Bir muhalefet lideri tek tip kıyafetle ilgili, “ne yapılacaktı, smokin mi giysinler” dedi. Cezaevindeki gazetecilerin, siyasetçilerin smokin giymek gibi bir dertleri hiç olmadı. Ama bu sözün sahibi belli ki smokini kimin giyeceğinin hesabına düşmüş.

Bahçeli diğer muhalefet partilerini 5 benzemez diye tarif etmiş. O ikisi Allah için birbirlerine çok benziyorlar. Demokrasi, hukuk devleti, kurunun yanında yaşı da yakmak konusunda çok benziyorlar. Hayırlı olsun.

Taşeron işçilerle ilgili düzenlemeyle OHAL’i şirin göstereceklerini zannediyorlar. Sonra ne çıkıyor? Taşeronlar mevcut haklarından feragat ederek ancak kalıcı personel olabiliyor. Şimdi daha iyi anlaşılıyor mu neden KHK ile yaptıkları?

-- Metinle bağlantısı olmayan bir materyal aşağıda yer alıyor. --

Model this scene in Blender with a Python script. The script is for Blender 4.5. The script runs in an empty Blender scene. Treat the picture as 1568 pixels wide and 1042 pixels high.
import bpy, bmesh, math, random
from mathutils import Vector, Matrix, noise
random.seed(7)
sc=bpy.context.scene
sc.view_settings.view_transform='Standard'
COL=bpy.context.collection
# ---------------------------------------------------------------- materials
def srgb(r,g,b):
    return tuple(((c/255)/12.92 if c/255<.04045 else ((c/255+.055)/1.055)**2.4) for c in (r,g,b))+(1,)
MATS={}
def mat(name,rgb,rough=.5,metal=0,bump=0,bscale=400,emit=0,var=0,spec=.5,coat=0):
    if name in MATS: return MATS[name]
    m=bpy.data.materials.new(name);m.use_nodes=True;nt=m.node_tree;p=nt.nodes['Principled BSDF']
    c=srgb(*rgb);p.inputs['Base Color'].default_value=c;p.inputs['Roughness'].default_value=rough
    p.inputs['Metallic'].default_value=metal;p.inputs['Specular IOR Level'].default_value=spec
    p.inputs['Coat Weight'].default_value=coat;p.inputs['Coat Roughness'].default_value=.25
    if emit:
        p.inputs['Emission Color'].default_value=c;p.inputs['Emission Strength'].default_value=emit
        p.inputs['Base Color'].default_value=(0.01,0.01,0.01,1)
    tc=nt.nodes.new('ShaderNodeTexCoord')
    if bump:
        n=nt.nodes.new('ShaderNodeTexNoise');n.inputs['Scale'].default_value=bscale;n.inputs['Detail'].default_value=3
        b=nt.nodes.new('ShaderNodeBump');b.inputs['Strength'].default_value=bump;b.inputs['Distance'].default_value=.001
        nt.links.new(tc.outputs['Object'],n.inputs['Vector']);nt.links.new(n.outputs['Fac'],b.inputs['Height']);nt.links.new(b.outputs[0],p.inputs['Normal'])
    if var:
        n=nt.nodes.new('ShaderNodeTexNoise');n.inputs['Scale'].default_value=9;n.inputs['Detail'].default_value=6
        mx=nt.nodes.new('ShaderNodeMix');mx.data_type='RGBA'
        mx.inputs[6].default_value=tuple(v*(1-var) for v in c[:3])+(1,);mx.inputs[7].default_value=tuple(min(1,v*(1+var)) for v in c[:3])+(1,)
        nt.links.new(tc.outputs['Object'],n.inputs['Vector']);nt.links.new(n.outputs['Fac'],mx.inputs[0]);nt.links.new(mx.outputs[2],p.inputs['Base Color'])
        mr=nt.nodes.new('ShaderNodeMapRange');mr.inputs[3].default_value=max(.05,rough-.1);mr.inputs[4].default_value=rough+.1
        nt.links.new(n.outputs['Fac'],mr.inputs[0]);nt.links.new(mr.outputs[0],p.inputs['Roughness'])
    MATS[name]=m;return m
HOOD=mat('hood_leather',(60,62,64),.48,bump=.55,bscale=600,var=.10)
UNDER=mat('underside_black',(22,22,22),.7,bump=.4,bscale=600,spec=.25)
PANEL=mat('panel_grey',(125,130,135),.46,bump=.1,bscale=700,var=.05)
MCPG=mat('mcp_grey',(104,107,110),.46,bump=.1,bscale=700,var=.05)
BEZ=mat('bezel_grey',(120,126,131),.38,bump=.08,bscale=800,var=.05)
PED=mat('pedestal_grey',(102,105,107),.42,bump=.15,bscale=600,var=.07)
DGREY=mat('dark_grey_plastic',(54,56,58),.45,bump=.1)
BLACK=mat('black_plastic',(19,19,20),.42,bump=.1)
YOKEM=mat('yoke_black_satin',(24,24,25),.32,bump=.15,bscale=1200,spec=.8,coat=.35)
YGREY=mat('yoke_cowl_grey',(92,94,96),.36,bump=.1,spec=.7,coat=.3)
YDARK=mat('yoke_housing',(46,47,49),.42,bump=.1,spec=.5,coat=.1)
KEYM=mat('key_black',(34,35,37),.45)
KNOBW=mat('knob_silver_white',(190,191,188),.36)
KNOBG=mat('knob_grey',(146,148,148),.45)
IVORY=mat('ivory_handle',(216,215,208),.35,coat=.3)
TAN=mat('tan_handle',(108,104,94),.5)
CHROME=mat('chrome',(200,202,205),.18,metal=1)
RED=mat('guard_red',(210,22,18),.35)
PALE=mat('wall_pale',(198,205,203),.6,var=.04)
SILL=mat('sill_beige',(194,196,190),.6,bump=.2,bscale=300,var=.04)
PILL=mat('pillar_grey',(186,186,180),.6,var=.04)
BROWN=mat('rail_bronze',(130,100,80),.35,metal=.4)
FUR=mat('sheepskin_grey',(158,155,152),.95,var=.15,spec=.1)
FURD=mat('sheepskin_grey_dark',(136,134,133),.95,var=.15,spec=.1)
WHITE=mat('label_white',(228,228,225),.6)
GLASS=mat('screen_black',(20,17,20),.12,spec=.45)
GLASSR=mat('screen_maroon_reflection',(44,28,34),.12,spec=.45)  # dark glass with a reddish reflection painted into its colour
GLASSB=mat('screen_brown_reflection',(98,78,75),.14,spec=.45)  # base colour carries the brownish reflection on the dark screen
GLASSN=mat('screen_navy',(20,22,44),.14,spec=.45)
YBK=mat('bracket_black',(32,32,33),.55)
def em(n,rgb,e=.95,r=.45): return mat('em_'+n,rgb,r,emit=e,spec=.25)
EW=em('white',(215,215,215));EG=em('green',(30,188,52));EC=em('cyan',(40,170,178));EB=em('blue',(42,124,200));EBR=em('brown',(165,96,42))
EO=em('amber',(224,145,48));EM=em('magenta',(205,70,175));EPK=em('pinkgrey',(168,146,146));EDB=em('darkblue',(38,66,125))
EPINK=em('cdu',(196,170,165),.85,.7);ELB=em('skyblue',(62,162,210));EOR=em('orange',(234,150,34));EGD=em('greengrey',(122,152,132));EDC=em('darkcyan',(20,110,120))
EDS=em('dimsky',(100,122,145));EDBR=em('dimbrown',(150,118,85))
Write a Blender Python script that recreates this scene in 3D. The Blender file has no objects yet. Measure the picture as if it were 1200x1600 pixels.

İnsafla ve adaletle soralım: Din bu mu? 9 yaşındaki çocuğun evlenmesi, sakalsız erkeklerden tahrik olunduğunun söylenmesi, tacizci öğretmenin şeriat hükmüyle yargılanmak istemesi… Eğer din buysa bu din ahlakın neresinde? Yok bu değilse Diyanet dinin neresinde duruyor?

Asgari ücret 1603 TL, açlık sınırı 1608 TL. Bu rakamlardan daha utanç veren de şu: Bir bakanın asgari ücretle kaç tane sıfır araba alınacağını anlatması... Akılları sıfır arabada. Oysa asgari ücretle ekmek hesabı yapılır.